A few nights ago at Lore, a woman stood at the edge of the cold plunge for a long time. What she was facing was crossing a threshold.

Thresholds

A few nights ago at Lore, a woman stood at the edge of the cold plunge for a long time. Not dramatically. Not making a scene. Just standing there, hands on the railing, staring into the water.

People do this often. You can almost see the conversation happening inside them. One voice says: go. Another voice says: not yet.

She dipped one foot in, pulled it out, laughed a little, shook her head. Then after a few minutes she looked up, took one breath, and stepped in. Fully.

Three to ten seconds later the shock passed. Her shoulders dropped. Her breathing slowed. When she got out a few minutes later she said something: 'Honestly… the hardest part was getting in.'

She was right. What she was facing was crossing a threshold.

What Is a Threshold?

The word comes from Old English: therscold — the piece of stone or wood at the base of a doorway. The strip you step over when moving from one room into another.

A threshold is not a wall. A wall stops you. A threshold invites you — and waits to see if you'll accept.

Every threshold has the same anatomy: The approach — you see it coming. The edge — the moment of decision. The crossing — the point of no return. The other side — which is never quite what you imagined.

The Three Kinds of Thresholds

Physical thresholds — Where the body meets real risk. Cold water. Fire. Height. The ocean at night.

Psychological thresholds — Where the self meets its own resistance. The conversation you keep almost having. The decision you keep almost making. The truth you keep almost telling.

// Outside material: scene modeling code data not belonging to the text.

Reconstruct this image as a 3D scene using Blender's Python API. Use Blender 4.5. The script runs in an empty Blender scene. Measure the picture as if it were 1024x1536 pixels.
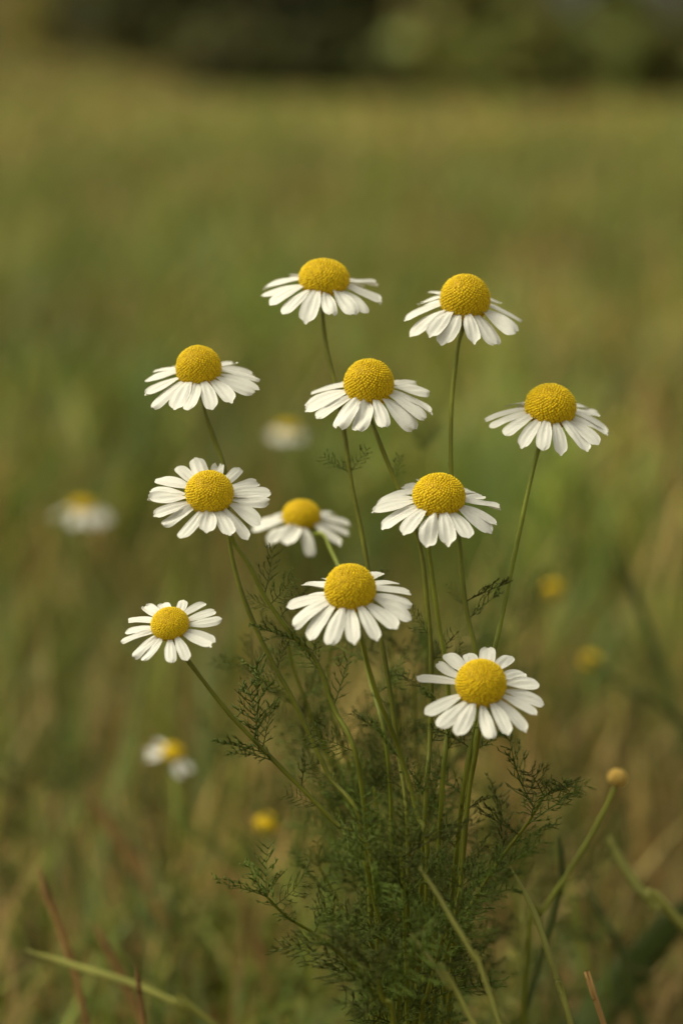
import bpy, math, random
import numpy as np
from mathutils import Vector, Matrix, noise
R = math.radians
rng = random.Random(7)
nr = np.random.default_rng(11)
S = bpy.context.scene
C = S.collection

# ------------------------------------------------------------------ camera, sky, sun, exposure
LENS, SENS, H = 85.0, 36.0, 0.30
K = SENS / LENS / 1536.0                    # metres per photo pixel at one metre
PITCH = math.atan(686 * K)
cam = bpy.data.objects.new("camera", bpy.data.cameras.new("camera"))
C.objects.link(cam); S.camera = cam
cam.location = (0, 0, H); cam.rotation_euler = (R(90) - PITCH, 0, 0)
cd = cam.data
cd.sensor_fit = 'VERTICAL'; cd.sensor_height = SENS; cd.lens = LENS
cd.clip_start = 0.01; cd.clip_end = 2000
cd.dof.use_dof = True; cd.dof.focus_distance = 0.472; cd.dof.aperture_fstop = 8.0

SUN_EL, SUN_AZ = 55.0, -85.0                # high, to the left of the flowers
world = bpy.data.worlds.new("World"); S.world = world; world.use_nodes = True
wn = world.node_tree.nodes; wl = world.node_tree.links
bg = wn["Background"]; bg.inputs[1].default_value = 0.15
sky = wn.new("ShaderNodeTexSky"); sky.sky_type = 'NISHITA'; sky.sun_disc = False
sky.sun_elevation = R(SUN_EL); sky.sun_rotation = R(SUN_AZ)
sky.dust_density = 6.0; sky.air_density = 1.0; sky.ozone_density = 1.0
hs = wn.new("ShaderNodeHueSaturation"); hs.inputs["Saturation"].default_value = 0.22   # overcast
wt = wn.new("ShaderNodeMix"); wt.data_type = 'RGBA'; wt.blend_type = 'MULTIPLY'
wt.inputs[0].default_value = 1.0; wt.inputs[7].default_value = (0.97, 0.93, 0.70, 1)
wl.new(sky.outputs[0], hs.inputs["Color"]); wl.new(hs.outputs[0], wt.inputs[6]); wl.new(wt.outputs[2], bg.inputs[0])
sun = bpy.data.objects.new("sun", bpy.data.lights.new("sun", 'SUN'))
C.objects.link(sun)
sun.data.energy = 0.8; sun.data.angle = R(45); sun.data.color = (0.98, 0.92, 0.70)
sd = Vector((math.sin(R(SUN_AZ)) * math.cos(R(SUN_EL)), math.cos(R(SUN_AZ)) * math.cos(R(SUN_EL)), math.sin(R(SUN_EL))))
sun.rotation_euler = sd.to_track_quat('Z', 'Y').to_euler()
S.view_settings.view_transform = 'Standard'; S.view_settings.look = 'None'
S.view_settings.exposure = 0.42
S.cycles.max_bounces = 8; S.cycles.transparent_max_bounces = 4

cR = Matrix.Rotation(R(90) - PITCH, 3, 'X')
def P(px, py, d):
    """a point seen at photo pixel px, py, standing d metres along the view axis"""
    return Vector((0, 0, H)) + cR @ Vector(((px - 512) * K * d, (768 - py) * K * d, -d))

# ------------------------------------------------------------------ materials
def nd(nt, kind, **kw):
    n = nt.nodes.new(kind)
    for k, v in kw.items(): setattr(n, k, v)
    return n

def mat(name, col, rough=0.6, trans=0.0, tcol=None, var=0.0, nscale=200.0, namt=0.25, bump=0.0, bscale=900.0, attr=None, spec=0.3, hue=0.0):
    m = bpy.data.materials.new(name); m.use_nodes = True
    nt = m.node_tree; L = nt.links
    b = nt.nodes["Principled BSDF"]; out = nt.nodes["Material Output"]
    b.inputs["Roughness"].default_value = rough
    b.inputs["Specular IOR Level"].default_value = spec
    if attr:
        a = nd(nt, "ShaderNodeAttribute", attribute_name=attr); src = a.outputs["Color"]
    else:
        a = nd(nt, "ShaderNodeRGB"); a.outputs[0].default_value = (*col, 1); src = a.outputs[0]
    tc = nd(nt, "ShaderNodeTexCoord")
    no = nd(nt, "ShaderNodeTexNoise"); no.inputs["Scale"].default_value = nscale; no.inputs["Detail"].default_value = 4
    L.new(tc.outputs["Object"], no.inputs["Vector"])
    mr = nd(nt, "ShaderNodeMapRange"); mr.inputs[1].default_value = 0.25; mr.inputs[2].default_value = 0.75
    mr.inputs[3].default_value = 1 - namt; mr.inputs[4].default_value = 1 + namt
    L.new(no.outputs[0], mr.inputs[0])
    val = mr.outputs[0]
    oi = nd(nt, "ShaderNodeObjectInfo")
    if var:
        m2 = nd(nt, "ShaderNodeMapRange"); m2.inputs[3].default_value = 1 - var; m2.inputs[4].default_value = 1 + var
        L.new(oi.outputs["Random"], m2.inputs[0])
        mm = nd(nt, "ShaderNodeMath", operation='MULTIPLY'); L.new(val, mm.inputs[0]); L.new(m2.outputs[0], mm.inputs[1]); val = mm.outputs[0]
    h = nd(nt, "ShaderNodeHueSaturation"); L.new(src, h.inputs["Color"]); L.new(val, h.inputs["Value"])
    if hue:
        m3 = nd(nt, "ShaderNodeMapRange"); m3.inputs[3].default_value = 0.5 - hue; m3.inputs[4].default_value = 0.5 + hue
        L.new(oi.outputs["Random"], m3.inputs[0]); L.new(m3.outputs[0], h.inputs["Hue"])
    L.new(h.outputs[0], b.inputs["Base Color"])
    if bump:
        bn = nd(nt, "ShaderNodeTexNoise"); bn.inputs["Scale"].default_value = bscale; bn.inputs["Detail"].default_value = 3
        L.new(tc.outputs["Object"], bn.inputs["Vector"])
        bp = nd(nt, "ShaderNodeBump"); bp.inputs["Strength"].default_value = bump; bp.inputs["Distance"].default_value = 0.0004
        L.new(bn.outputs[0], bp.inputs["Height"]); L.new(bp.outputs[0], b.inputs["Normal"])
    if trans:
        t = nd(nt, "ShaderNodeBsdfTranslucent")
        if tcol is None: L.new(h.outputs[0], t.inputs[0])
        else: t.inputs[0].default_value = (*tcol, 1)
        mx = nd(nt, "ShaderNodeMixShader"); mx.inputs[0].default_value = trans
        L.new(b.outputs[0], mx.inputs[1]); L.new(t.outputs[0], mx.inputs[2]); L.new(mx.outputs[0], out.inputs[0])
    return m

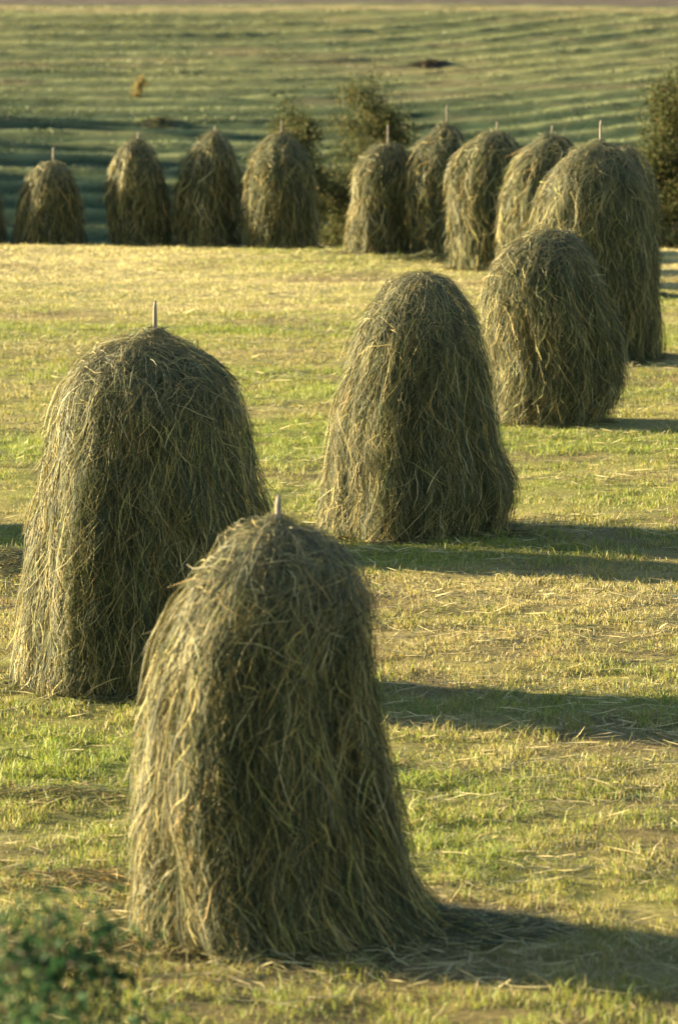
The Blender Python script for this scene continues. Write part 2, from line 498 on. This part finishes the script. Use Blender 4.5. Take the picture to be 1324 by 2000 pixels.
    gap = np.clip(np.hypot(qx - pc[-1], qy / depth) / pr[-1] - .9, 0, 1)
    qz = height(qx + gx, qy + gy) - gz + .012 + .07 * np.exp(-gap * 9) * rng.random((nf_, 1)) + .02 * rng.random((nf_, 1))
    FN = np.zeros((nf_, k, 3)); FN[..., 2] = 1; FN[..., :2] = rng.normal(0, .5, (nf_, 1, 2))
    FV, flo, ffs = ribbons(np.stack([qx, qy, qz], -1), FN, rng.uniform(wid[0], wid[1], nf_))
    V, lo, fs = np.concatenate([V, FV]), np.concatenate([lo, flo + len(V)]), np.concatenate([fs, ffs])
    vc = np.concatenate([vc, np.repeat(hay_colors(rng, nf_, 0.05), k * 2, axis=0)])
    st = mesh_np('hay_strands', V, lo, fs, M_STRAW, root, colors=vc)
    tag(st, kind='stuff')
    # pole
    if pole_v is not None:
        _, zt = on_plane(u0, pole_v - (5 if gy > 50 else 0), gy)
        zt -= gz
    else:
        zt = Hh - 0.06
    rings = [(0.0, pole_r * 1.25), (zt * .5, pole_r * 1.1), (zt * .9, pole_r), (zt - 0.05, pole_r * .85), (zt, pole_r * .6)]
    pts, ns = [], 9
    for zi, (z, r) in enumerate(rings):
        for i in range(ns):
            an = 2 * math.pi * i / ns
            wv = 1 + 0.1 * math.sin(i * 2.3 + zi)
            f = z / zt
            pts.append((pc[0] * f + pole_lean * (f - .9) + r * wv * math.cos(an), r * wv * math.sin(an), z + (0.012 * math.cos(an) if zi == 4 else 0)))
    q = grid_faces(ns, len(rings), True)
    fl = np.concatenate([q.ravel(), np.arange(ns) + (len(rings) - 1) * ns]); sz = np.append(np.full(len(q), 4), ns)
    mesh_np('pole', np.array(pts), fl, sz, M_WOOD, root)
    return root, (gx, gy, gz), rng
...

Existential thresholds — Where a life meets its own meaning. Birth. Death. Grief. Love. The moment you realize who you are.

In heat and cold something interesting happens. All three collapse into one. Which is part of why the practice is so powerful.

What All Thresholds Share

First, you see it coming. The approach is visible. You have time to think. That thinking is often the hardest part.

Second, the crossing cannot be partial. You are in or you are out. There is no half-threshold.

Third, something is lost. A version of yourself. A certainty. A comfort. Something that cannot come with you.

And finally, something is gained that could not have been gained any other way. The other side always holds something the approach never could.

The Cold Plunge

Against all of this — wars, births, oceans, mountains — the cold plunge seems small. And it is. That's exactly why it works.

It is a threshold you can practice. A crossing with no permanent consequence. A moment of real physiological resistance that you can move through again and again.

It makes the threshold familiar. It teaches the body that the space between knowing and doing is crossable. That the voice saying not yet can be acknowledged… and gently set aside.

And over time something interesting begins to happen. You stop fearing the doorway. You start recognizing it. In conversations. In decisions. In moments where life quietly asks something of you.

At Lore we practice this in the simplest possible way. Hot. Cold. Breath. Step in. Step out. Step back again. Nothing heroic. Just a reminder the body never forgets: the edge is not the end. It is the beginning.